Dès lors que le rapport est une partie ou un préalable de l'action en partage (cf. STEINAUER, op. cit. p. 153), la recourante a fait valoir à juste titre ces prétentions dans le cadre de la présente procédure. Certes, elle n'était pas tenue de prendre des conclusions formelles en constatation, ce d'autant moins que la question des rapports sera tranchée préalablement à celle du partage et que l'intéressée n'a aucun intérêt à la constatation de l'obligation de rapporter dans le cadre d'une action en exécution.

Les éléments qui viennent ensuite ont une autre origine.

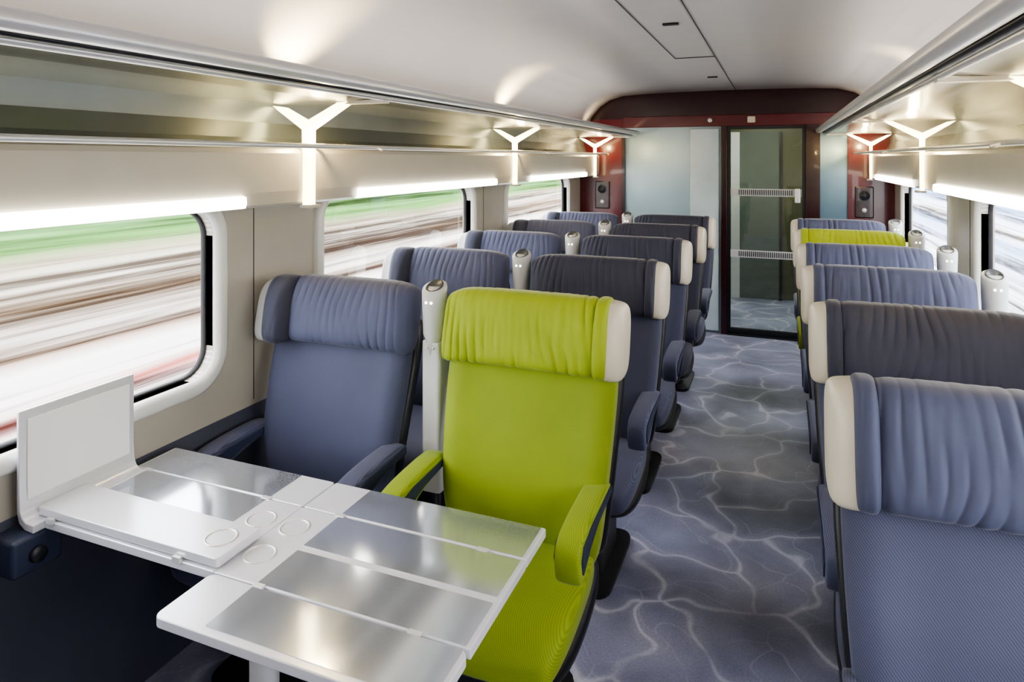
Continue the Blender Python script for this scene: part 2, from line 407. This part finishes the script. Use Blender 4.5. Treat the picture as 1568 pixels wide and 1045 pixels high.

Cela étant, il ressort clairement de la formulation de ses conclusions que la recourante n'a pas formé une action en rapport indépendante du partage, qui subsisterait en cas de retrait de la demande principale.

Partant, les conclusions de l'intimée ne doivent pas être qualifiées de demande reconventionnelle au sens de l'art. 94 CPC. Aucune avance de frais ne peut ainsi être requise de sa part.

Le recours sera donc admis et la décision entreprise annulée.

3. L'intimé, qui a conclu au rejet du recours, sera condamné aux frais judiciaires de ce dernier, fixés à 400 fr. et compensés avec l'avance de frais de même montant fournie par la recourante (art. 104 al. 1, 105, 106 al. 1 et 111 al. 1 CPC; art. 41 du Règlement fixant le tarif des frais en matière civile du 22 décembre 2010 (RTFMC) RS/GE E 1.05.10).

Il versera, en outre, 1'000 fr. à la recourante à titre de dépens du recours (art. 23 LaCC, 85, 87, 90 RTFMC).

4. La présente décision incidente, rendue dans le cadre d'une procédure dont la valeur litigieuse est supérieure à 30'000 fr., est susceptible de recours de droit civil au Tribunal fédéral, dans les limites de l'art. 93 LTF (arrêt du Tribunal fédéral 4A_608/2012 du 3 décembre 2012 consid. 2.2).

* * * * * *


PAR CES MOTIFS,
La Chambre civile :

A la forme :

Déclare recevable le recours interjeté par A______ contre la décision DTPI/1603/2015 rendue le 6 février 2015 par le Tribunal de première instance dans la cause C/19980/2013-16.

Au fond :

Annule la décision querellée.

Sur les frais :

Arrête les frais judiciaires du recours à 400 fr., les met à la charge de B______ et dit qu'ils sont compensés avec l'avance de frais, qui reste acquise à l'Etat de Genève.

Condamne, par conséquent, B______ à verser 400 fr. à A______.

Condamne B______ à verser à A______ 1'000 fr. à titre de dépens de recours.

Siégeant :

Madame Florence KRAUSKOPF, présidente; Madame Sylvie DROIN, Monsieur Ivo BUETTI, juges; Madame Marie NIERMARÉCHAL, greffière.

 

La présidente :

Florence KRAUSKOPF

 

La greffière :

Marie NIERMARÉCHAL

 

Indication des voies de recours :

 

Conformément aux art. 72 ss de la loi fédérale sur le Tribunal fédéral du 17 juin 2005 (LTF; RS 173.110), le présent arrêt peut être porté dans les trente jours qui suivent sa notification avec expédition complète (art. 100 al. 1 LTF) par-devant le Tribunal fédéral par la voie du recours en matière civile.

 

Le recours doit être adressé au Tribunal fédéral, 1000 Lausanne 14.

 

Valeur litigieuse des conclusions pécuniaires au sens de la LTF supérieure ou égale à 30'000 fr.